Family Friend Says Golden Man, Sons Flew To Masters Golf Tourney

POSTED: 1:40 pm MDT April 12, 2004
UPDATED: 3:40 pm MDT April 12, 2004

Three men died Monday when a small plane crashed in a wooded area of North Augusta, S.C. The plane is registered to a Colorado man, but identities of the dead were not immediately released.

Some employees of a nearby nursing home were unable to get the doors of the Cessna 182 open to help the occupants after the the plane went down around 10:15 a.m., officials said.

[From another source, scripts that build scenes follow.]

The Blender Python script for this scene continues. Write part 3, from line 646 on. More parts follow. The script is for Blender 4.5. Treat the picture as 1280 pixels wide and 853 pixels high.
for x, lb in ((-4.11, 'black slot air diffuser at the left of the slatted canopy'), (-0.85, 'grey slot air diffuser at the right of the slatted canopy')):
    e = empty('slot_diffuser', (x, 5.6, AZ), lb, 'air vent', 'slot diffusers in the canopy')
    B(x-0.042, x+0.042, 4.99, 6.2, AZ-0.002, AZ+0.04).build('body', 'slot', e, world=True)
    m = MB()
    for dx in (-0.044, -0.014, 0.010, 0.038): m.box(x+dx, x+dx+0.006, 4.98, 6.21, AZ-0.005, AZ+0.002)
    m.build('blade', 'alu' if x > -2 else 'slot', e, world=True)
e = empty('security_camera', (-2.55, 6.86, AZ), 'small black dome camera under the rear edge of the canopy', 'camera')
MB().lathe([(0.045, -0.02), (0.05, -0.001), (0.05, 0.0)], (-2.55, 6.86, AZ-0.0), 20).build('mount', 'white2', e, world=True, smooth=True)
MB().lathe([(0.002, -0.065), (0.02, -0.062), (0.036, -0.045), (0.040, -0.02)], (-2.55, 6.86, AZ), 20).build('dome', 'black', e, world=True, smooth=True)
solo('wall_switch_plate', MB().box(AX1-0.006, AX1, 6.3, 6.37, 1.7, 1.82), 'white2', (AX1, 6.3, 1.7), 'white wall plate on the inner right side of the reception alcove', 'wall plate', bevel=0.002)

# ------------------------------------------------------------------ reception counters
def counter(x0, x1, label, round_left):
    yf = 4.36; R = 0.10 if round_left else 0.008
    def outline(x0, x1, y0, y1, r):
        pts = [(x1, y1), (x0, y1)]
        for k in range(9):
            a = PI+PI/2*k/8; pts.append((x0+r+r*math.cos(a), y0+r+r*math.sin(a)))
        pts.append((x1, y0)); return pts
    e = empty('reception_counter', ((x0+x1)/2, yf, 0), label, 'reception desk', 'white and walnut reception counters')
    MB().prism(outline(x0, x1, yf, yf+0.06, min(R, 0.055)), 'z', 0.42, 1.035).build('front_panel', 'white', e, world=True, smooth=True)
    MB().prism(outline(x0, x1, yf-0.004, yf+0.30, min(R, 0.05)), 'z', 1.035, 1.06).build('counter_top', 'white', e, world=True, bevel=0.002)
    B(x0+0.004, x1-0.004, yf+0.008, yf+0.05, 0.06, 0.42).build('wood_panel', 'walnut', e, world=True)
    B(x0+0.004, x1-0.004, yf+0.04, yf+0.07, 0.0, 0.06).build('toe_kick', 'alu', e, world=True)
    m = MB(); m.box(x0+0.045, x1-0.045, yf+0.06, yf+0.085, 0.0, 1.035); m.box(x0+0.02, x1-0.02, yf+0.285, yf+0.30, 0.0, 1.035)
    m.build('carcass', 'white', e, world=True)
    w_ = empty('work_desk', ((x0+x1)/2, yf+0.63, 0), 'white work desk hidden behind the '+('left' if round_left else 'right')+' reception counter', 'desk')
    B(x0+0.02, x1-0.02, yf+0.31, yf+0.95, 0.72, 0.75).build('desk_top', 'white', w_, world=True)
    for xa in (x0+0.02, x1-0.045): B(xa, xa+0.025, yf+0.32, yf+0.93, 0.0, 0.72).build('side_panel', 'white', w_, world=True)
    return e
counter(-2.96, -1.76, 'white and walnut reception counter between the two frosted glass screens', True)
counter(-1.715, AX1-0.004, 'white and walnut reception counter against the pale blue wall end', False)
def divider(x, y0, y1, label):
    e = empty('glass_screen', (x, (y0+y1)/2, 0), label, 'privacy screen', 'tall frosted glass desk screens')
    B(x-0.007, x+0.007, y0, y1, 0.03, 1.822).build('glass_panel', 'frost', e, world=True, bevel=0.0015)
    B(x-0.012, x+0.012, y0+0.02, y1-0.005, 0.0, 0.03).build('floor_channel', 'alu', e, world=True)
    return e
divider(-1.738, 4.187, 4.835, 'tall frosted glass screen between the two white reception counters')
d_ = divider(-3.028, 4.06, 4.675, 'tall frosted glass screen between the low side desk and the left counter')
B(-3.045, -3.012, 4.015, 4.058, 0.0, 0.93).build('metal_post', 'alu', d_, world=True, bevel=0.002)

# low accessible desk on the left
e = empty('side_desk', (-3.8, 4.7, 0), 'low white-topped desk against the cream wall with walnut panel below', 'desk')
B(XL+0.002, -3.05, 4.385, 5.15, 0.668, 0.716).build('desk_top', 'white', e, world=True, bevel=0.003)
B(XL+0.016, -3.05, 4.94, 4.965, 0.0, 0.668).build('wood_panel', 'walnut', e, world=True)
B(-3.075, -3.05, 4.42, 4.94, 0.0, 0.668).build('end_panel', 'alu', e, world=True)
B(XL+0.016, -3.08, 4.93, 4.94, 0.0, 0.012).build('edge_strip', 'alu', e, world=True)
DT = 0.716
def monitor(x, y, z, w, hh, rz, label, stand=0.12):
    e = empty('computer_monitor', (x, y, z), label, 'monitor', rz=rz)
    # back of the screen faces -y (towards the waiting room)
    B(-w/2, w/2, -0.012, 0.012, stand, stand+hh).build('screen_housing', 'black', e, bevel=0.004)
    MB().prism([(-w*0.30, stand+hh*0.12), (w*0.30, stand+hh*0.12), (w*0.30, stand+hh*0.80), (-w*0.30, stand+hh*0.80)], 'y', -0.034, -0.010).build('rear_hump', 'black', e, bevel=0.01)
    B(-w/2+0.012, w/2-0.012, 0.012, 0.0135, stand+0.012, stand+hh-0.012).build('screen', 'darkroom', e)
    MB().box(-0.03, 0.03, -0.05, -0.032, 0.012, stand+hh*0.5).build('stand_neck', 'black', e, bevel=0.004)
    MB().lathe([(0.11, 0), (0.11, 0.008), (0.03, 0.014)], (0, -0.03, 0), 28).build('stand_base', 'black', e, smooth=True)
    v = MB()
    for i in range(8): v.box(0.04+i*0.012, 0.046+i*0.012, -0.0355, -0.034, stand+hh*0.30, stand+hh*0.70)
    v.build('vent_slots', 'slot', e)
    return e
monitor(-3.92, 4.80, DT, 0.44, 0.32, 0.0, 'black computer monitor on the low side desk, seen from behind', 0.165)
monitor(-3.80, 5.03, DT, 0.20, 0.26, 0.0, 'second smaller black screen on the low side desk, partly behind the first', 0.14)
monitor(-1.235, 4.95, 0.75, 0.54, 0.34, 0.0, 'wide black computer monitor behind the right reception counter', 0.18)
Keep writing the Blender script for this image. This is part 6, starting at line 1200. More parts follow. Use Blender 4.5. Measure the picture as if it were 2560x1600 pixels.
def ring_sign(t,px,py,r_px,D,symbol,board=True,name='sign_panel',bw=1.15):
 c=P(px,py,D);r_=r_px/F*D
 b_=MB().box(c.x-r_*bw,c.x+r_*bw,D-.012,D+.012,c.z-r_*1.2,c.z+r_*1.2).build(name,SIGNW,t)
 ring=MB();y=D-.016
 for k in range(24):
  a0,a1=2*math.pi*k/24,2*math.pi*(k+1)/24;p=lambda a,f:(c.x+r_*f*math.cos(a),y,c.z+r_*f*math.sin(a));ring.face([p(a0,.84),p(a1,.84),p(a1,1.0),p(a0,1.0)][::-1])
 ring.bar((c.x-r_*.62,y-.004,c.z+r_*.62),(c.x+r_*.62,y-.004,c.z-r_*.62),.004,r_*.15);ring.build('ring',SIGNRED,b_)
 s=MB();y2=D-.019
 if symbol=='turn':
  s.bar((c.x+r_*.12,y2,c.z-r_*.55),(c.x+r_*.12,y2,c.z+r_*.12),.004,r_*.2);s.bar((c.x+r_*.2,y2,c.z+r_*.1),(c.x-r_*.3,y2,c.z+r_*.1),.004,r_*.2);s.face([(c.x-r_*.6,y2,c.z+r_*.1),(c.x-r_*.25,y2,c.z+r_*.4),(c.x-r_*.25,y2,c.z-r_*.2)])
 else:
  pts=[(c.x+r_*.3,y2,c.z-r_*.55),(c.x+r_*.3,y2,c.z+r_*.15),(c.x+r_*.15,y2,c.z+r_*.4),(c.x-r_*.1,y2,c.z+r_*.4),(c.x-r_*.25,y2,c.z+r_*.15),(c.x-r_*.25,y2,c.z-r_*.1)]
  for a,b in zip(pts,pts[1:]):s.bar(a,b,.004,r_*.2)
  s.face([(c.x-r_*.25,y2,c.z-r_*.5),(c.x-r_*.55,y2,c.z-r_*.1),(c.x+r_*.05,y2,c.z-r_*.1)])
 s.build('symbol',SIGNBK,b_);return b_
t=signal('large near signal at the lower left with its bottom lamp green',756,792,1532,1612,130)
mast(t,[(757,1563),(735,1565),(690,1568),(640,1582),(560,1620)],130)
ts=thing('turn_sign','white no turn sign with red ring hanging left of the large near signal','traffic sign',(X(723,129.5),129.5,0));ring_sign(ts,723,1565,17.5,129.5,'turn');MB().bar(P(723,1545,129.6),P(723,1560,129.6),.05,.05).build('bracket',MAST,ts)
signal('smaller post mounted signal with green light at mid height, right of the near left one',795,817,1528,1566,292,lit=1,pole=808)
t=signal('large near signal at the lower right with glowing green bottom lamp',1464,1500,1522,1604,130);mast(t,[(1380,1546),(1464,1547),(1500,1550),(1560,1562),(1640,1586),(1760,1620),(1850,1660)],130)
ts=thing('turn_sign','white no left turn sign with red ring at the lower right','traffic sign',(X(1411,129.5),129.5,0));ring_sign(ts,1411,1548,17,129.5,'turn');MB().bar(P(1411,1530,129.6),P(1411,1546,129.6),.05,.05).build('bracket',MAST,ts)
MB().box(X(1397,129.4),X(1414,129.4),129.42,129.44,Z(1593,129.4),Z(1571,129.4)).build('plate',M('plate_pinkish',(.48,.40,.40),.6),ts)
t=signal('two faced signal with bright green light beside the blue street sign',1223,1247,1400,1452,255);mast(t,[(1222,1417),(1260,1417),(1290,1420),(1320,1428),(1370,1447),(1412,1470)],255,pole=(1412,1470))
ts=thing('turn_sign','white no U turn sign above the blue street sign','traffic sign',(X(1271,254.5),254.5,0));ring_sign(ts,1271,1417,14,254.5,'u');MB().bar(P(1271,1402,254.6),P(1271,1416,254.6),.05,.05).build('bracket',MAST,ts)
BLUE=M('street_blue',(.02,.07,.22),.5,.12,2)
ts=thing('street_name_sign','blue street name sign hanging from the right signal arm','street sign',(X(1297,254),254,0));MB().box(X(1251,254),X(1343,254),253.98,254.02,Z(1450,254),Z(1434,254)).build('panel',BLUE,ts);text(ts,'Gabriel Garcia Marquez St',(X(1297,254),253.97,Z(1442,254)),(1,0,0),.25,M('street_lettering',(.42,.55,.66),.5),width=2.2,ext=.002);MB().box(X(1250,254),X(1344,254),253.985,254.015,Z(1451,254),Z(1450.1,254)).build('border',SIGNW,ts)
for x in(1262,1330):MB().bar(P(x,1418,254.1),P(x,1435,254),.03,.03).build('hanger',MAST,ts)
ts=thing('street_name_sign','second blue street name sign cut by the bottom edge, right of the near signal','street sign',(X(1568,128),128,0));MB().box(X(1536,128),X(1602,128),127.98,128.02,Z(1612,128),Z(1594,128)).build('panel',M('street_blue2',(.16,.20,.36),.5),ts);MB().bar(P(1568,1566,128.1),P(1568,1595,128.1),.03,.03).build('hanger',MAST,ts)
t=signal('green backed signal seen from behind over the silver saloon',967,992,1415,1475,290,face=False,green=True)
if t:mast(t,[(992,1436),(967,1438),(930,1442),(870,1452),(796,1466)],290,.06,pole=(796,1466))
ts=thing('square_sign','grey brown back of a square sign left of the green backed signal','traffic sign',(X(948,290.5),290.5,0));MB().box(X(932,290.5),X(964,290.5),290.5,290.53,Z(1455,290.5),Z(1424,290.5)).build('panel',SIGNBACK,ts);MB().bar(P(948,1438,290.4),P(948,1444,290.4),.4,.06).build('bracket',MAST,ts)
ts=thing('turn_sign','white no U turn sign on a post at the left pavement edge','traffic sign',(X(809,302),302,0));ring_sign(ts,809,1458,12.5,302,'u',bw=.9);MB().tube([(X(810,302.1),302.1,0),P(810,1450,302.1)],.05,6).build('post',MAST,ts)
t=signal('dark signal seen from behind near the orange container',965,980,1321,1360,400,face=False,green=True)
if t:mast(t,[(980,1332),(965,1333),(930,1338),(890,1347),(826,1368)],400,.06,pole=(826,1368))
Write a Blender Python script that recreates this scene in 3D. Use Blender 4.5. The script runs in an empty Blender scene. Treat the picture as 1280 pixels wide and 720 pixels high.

The crash site is a mile or two east of the Savannah River, Aiken County Sheriff's Lt. Michael Frank said. That's just across the border from Augusta, Ga., home of the Masters Golf Tournament.

The plane took off from the nearby Aiken Municipal Airport and was heading to Greenville, Miss., Federal Aviation Administration spokesman Christopher White said.

The county coroner said the victims were three, middle-aged men.

The plane is registered to William C. Cuntz of Golden, Colo., according to FAA records. A friend of the Cuntz family told 7NEWS that Cuntz had flown to the Masters Golf tournament with his two adult sons. There was no official confirmation that they were on board the plane when it went down.

A spokesman for the North Augusta Department of Public Safety told the Augusta Chronicle that the crash site is in a wooded area, about 100 yards from a nursing home. He said the plane's tail was sheared off and that the right wing was damaged.

Some residents of the nursing home said the plane sounded like it was in trouble as it passed over, said Kevin Ginn, chief operating officer for the Anne Maria Rehab and Nursing Center.

"I have staff out there with them and they saw the plane go over. The engine was sputtering," Ginn said.

A spokeswoman for Aiken Municipal Airport said that three men arrived at the airport earlier this morning, checked the weather and then boarded the plane and took off.

An official with Augusta Regional Airport said an alert signal was received from the plane shortly after 10 a.m., meaning there could be a problem. The airport then lost contact with the plane.

The aircraft went down about a block from a local school.